Debt poses a risk to your financial stability and thus should be eliminated as quickly as possible. Debt reduction options include debt settlement, consistent budgeting and expense tracking and bankruptcy. Using a debt manager also can get you back on track. Debt managers are not for everyone, however.
Definition
A debt manager usually refers to a debt management company, specifically to the caseworker the company assigns to work with you. These workers collect money you'd normally pay your creditors and then distribute it to those creditors on your behalf. They also teach you how to manage your funds and help you set up a repayment plan. Often, a debt manager works with your creditors to negotiate better deals, like reduced interest or forgiveness of some of what you owe.
Less commonly, the term "debt manager" may refer to software and other tools designed to aid with finances. These tools let you set up automatic payments, track spending, establish a budget and calculate how much you'd save under different repayment methods.
Advantages
Debt managers reduce the stress that comes from having many different payments. You do not have to worry about as much hassle from your creditors, as the debt manager will correspond with creditors for you. You also can save money and preserve your credit rating, since consistent payments by a debt manager on your behalf reduces late fees and other penalties.
Disadvantages
Using a debt manager isn't free. Most debt management companies charge monthly fees for the work they do, unless they are nonprofit. If you're already in need of a debt manager, you likely don't have a lot of extra cash to put toward debt manager fees. Debt management can make your debt situation worse. Debt managers don't do anything you cannot do on your own. You have to decide whether it is worth the money to have someone act as your middleman. Creditors also participate voluntarily, so you may not be able to include all your debts in your debt management plan. Using a debt manager shows up negatively on your credit report, which can negate the increase in your score that results from more consistent payments. Debt managers can and do make occasional errors. If they don't distribute your payments properly, you can incur fees and penalties and will have to straighten out the mistakes.
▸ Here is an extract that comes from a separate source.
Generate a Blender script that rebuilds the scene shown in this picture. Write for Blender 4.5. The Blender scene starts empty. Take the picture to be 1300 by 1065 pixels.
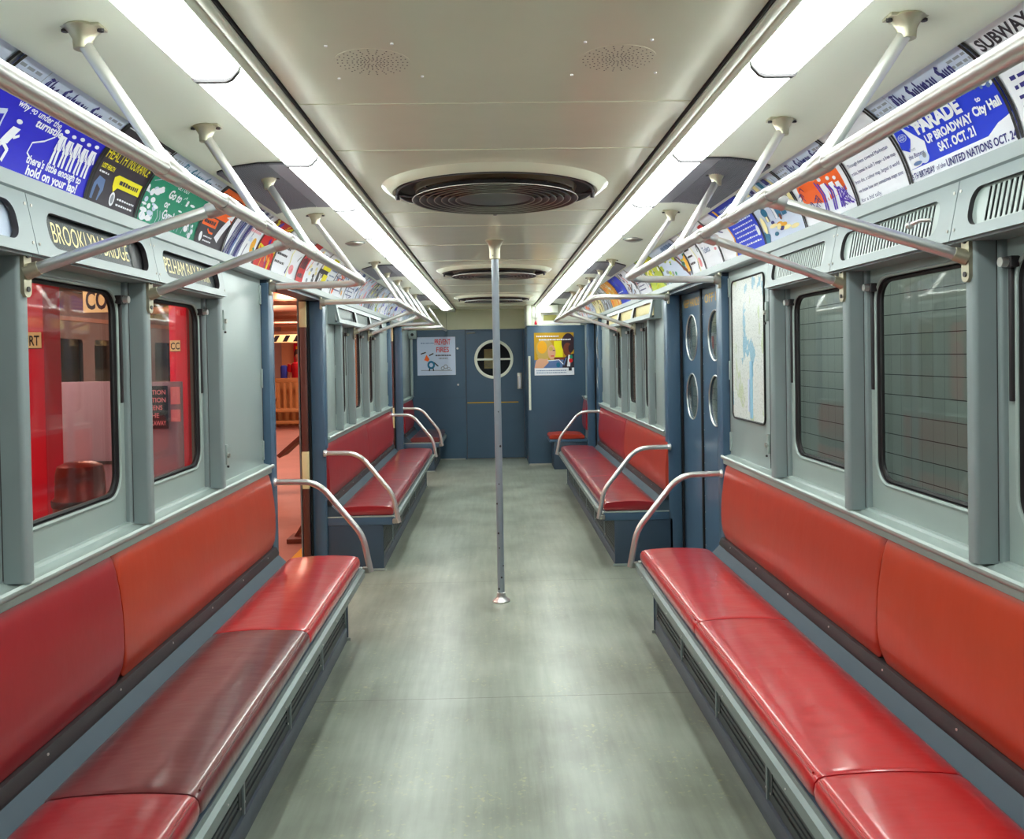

Who Should Use Debt Managers
Debt managers are best applied to those who have large amounts of debt and who struggle to stay organized financially. Use debt managers only if your income is stable, as you have to be able to cover the original debts, in addition to any fees the manager charges. Don't use a debt manager if your debts are fairly small and can be paid off relatively quickly. You also should avoid debt management if you've already tried negotiating with creditors. Creditors don't give debt managers any better deals than they would give directly to you.